__Task to carry out__: All the data should come back exactly as it was given.

__Given material__:
───
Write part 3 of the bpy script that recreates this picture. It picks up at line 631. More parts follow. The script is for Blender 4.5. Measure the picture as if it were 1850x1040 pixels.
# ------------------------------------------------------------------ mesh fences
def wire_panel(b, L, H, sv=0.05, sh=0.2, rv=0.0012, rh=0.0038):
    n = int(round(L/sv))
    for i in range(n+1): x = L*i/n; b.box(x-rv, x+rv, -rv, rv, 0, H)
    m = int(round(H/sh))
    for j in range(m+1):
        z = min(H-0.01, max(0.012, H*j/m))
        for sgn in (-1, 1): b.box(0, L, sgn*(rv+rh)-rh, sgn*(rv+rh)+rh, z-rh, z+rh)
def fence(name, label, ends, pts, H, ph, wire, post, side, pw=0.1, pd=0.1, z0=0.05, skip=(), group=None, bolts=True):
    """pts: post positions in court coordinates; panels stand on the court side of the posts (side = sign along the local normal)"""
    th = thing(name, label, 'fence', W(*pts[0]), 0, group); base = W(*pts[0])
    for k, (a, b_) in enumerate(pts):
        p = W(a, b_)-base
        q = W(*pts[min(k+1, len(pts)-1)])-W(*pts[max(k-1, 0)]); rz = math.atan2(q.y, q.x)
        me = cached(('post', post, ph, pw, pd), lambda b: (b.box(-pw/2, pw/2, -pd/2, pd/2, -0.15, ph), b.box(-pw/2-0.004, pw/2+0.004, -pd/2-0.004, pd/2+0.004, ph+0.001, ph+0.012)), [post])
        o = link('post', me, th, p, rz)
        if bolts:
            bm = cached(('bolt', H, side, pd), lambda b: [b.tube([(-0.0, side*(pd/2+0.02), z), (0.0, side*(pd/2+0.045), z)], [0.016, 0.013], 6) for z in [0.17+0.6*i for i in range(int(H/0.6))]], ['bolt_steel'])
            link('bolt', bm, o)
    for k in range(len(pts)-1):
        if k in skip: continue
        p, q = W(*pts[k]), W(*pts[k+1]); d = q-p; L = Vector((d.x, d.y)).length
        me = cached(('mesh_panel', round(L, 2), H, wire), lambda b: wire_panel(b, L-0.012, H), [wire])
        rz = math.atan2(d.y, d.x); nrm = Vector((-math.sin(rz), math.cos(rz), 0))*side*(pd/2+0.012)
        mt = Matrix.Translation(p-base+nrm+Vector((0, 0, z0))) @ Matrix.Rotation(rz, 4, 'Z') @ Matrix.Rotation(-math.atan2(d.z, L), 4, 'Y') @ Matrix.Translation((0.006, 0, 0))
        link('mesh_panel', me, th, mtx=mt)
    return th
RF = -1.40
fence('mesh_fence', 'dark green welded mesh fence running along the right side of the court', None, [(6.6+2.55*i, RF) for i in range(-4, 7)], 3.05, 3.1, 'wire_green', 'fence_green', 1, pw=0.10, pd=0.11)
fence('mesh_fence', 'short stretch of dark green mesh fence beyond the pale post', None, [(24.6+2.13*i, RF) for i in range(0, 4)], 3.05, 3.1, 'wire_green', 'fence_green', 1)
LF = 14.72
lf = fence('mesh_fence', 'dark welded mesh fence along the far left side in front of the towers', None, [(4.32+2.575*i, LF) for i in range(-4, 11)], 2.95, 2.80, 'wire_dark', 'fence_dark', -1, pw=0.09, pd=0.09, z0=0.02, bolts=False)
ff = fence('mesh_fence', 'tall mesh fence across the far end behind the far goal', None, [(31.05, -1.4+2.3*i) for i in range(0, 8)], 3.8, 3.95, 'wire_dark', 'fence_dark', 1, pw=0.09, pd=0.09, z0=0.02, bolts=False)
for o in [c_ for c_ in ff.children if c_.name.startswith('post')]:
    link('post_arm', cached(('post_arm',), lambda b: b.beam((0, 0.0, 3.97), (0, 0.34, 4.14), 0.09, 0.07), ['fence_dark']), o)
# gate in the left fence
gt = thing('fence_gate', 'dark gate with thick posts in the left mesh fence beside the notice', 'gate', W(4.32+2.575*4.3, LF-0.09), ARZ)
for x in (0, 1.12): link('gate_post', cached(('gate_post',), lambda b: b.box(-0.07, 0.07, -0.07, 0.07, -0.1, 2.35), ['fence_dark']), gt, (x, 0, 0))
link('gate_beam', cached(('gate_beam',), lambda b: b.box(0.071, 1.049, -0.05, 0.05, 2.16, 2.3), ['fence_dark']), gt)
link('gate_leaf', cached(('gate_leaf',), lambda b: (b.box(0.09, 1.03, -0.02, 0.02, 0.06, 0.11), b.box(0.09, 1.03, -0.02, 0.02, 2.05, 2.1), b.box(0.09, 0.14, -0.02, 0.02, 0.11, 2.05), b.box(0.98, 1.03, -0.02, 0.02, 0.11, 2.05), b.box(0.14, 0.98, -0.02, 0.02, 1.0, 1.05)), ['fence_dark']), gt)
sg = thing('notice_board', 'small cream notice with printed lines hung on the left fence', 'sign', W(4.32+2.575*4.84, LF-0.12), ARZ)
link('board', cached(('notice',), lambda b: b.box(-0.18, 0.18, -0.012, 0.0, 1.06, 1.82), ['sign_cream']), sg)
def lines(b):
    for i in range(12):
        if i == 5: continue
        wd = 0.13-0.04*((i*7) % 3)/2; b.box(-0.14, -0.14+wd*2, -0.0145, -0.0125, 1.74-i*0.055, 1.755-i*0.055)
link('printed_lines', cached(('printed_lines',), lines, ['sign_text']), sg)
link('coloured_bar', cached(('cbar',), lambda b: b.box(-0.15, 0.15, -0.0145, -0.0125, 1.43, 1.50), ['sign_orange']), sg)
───
__Output of the task__:
Write part 3 of the bpy script that recreates this picture. It picks up at line 631. More parts follow. The script is for Blender 4.5. Measure the picture as if it were 1850x1040 pixels.
# ------------------------------------------------------------------ mesh fences
def wire_panel(b, L, H, sv=0.05, sh=0.2, rv=0.0012, rh=0.0038):
    n = int(round(L/sv))
    for i in range(n+1): x = L*i/n; b.box(x-rv, x+rv, -rv, rv, 0, H)
    m = int(round(H/sh))
    for j in range(m+1):
        z = min(H-0.01, max(0.012, H*j/m))
        for sgn in (-1, 1): b.box(0, L, sgn*(rv+rh)-rh, sgn*(rv+rh)+rh, z-rh, z+rh)
def fence(name, label, ends, pts, H, ph, wire, post, side, pw=0.1, pd=0.1, z0=0.05, skip=(), group=None, bolts=True):
    """pts: post positions in court coordinates; panels stand on the court side of the posts (side = sign along the local normal)"""
    th = thing(name, label, 'fence', W(*pts[0]), 0, group); base = W(*pts[0])
    for k, (a, b_) in enumerate(pts):
        p = W(a, b_)-base
        q = W(*pts[min(k+1, len(pts)-1)])-W(*pts[max(k-1, 0)]); rz = math.atan2(q.y, q.x)
        me = cached(('post', post, ph, pw, pd), lambda b: (b.box(-pw/2, pw/2, -pd/2, pd/2, -0.15, ph), b.box(-pw/2-0.004, pw/2+0.004, -pd/2-0.004, pd/2+0.004, ph+0.001, ph+0.012)), [post])
        o = link('post', me, th, p, rz)
        if bolts:
            bm = cached(('bolt', H, side, pd), lambda b: [b.tube([(-0.0, side*(pd/2+0.02), z), (0.0, side*(pd/2+0.045), z)], [0.016, 0.013], 6) for z in [0.17+0.6*i for i in range(int(H/0.6))]], ['bolt_steel'])
            link('bolt', bm, o)
    for k in range(len(pts)-1):
        if k in skip: continue
        p, q = W(*pts[k]), W(*pts[k+1]); d = q-p; L = Vector((d.x, d.y)).length
        me = cached(('mesh_panel', round(L, 2), H, wire), lambda b: wire_panel(b, L-0.012, H), [wire])
        rz = math.atan2(d.y, d.x); nrm = Vector((-math.sin(rz), math.cos(rz), 0))*side*(pd/2+0.012)
        mt = Matrix.Translation(p-base+nrm+Vector((0, 0, z0))) @ Matrix.Rotation(rz, 4, 'Z') @ Matrix.Rotation(-math.atan2(d.z, L), 4, 'Y') @ Matrix.Translation((0.006, 0, 0))
        link('mesh_panel', me, th, mtx=mt)
    return th
RF = -1.40
fence('mesh_fence', 'dark green welded mesh fence running along the right side of the court', None, [(6.6+2.55*i, RF) for i in range(-4, 7)], 3.05, 3.1, 'wire_green', 'fence_green', 1, pw=0.10, pd=0.11)
fence('mesh_fence', 'short stretch of dark green mesh fence beyond the pale post', None, [(24.6+2.13*i, RF) for i in range(0, 4)], 3.05, 3.1, 'wire_green', 'fence_green', 1)
LF = 14.72
lf = fence('mesh_fence', 'dark welded mesh fence along the far left side in front of the towers', None, [(4.32+2.575*i, LF) for i in range(-4, 11)], 2.95, 2.80, 'wire_dark', 'fence_dark', -1, pw=0.09, pd=0.09, z0=0.02, bolts=False)
ff = fence('mesh_fence', 'tall mesh fence across the far end behind the far goal', None, [(31.05, -1.4+2.3*i) for i in range(0, 8)], 3.8, 3.95, 'wire_dark', 'fence_dark', 1, pw=0.09, pd=0.09, z0=0.02, bolts=False)
for o in [c_ for c_ in ff.children if c_.name.startswith('post')]:
    link('post_arm', cached(('post_arm',), lambda b: b.beam((0, 0.0, 3.97), (0, 0.34, 4.14), 0.09, 0.07), ['fence_dark']), o)
# gate in the left fence
gt = thing('fence_gate', 'dark gate with thick posts in the left mesh fence beside the notice', 'gate', W(4.32+2.575*4.3, LF-0.09), ARZ)
for x in (0, 1.12): link('gate_post', cached(('gate_post',), lambda b: b.box(-0.07, 0.07, -0.07, 0.07, -0.1, 2.35), ['fence_dark']), gt, (x, 0, 0))
link('gate_beam', cached(('gate_beam',), lambda b: b.box(0.071, 1.049, -0.05, 0.05, 2.16, 2.3), ['fence_dark']), gt)
link('gate_leaf', cached(('gate_leaf',), lambda b: (b.box(0.09, 1.03, -0.02, 0.02, 0.06, 0.11), b.box(0.09, 1.03, -0.02, 0.02, 2.05, 2.1), b.box(0.09, 0.14, -0.02, 0.02, 0.11, 2.05), b.box(0.98, 1.03, -0.02, 0.02, 0.11, 2.05), b.box(0.14, 0.98, -0.02, 0.02, 1.0, 1.05)), ['fence_dark']), gt)
sg = thing('notice_board', 'small cream notice with printed lines hung on the left fence', 'sign', W(4.32+2.575*4.84, LF-0.12), ARZ)
link('board', cached(('notice',), lambda b: b.box(-0.18, 0.18, -0.012, 0.0, 1.06, 1.82), ['sign_cream']), sg)
def lines(b):
    for i in range(12):
        if i == 5: continue
        wd = 0.13-0.04*((i*7) % 3)/2; b.box(-0.14, -0.14+wd*2, -0.0145, -0.0125, 1.74-i*0.055, 1.755-i*0.055)
link('printed_lines', cached(('printed_lines',), lines, ['sign_text']), sg)
link('coloured_bar', cached(('cbar',), lambda b: b.box(-0.15, 0.15, -0.0145, -0.0125, 1.43, 1.50), ['sign_orange']), sg)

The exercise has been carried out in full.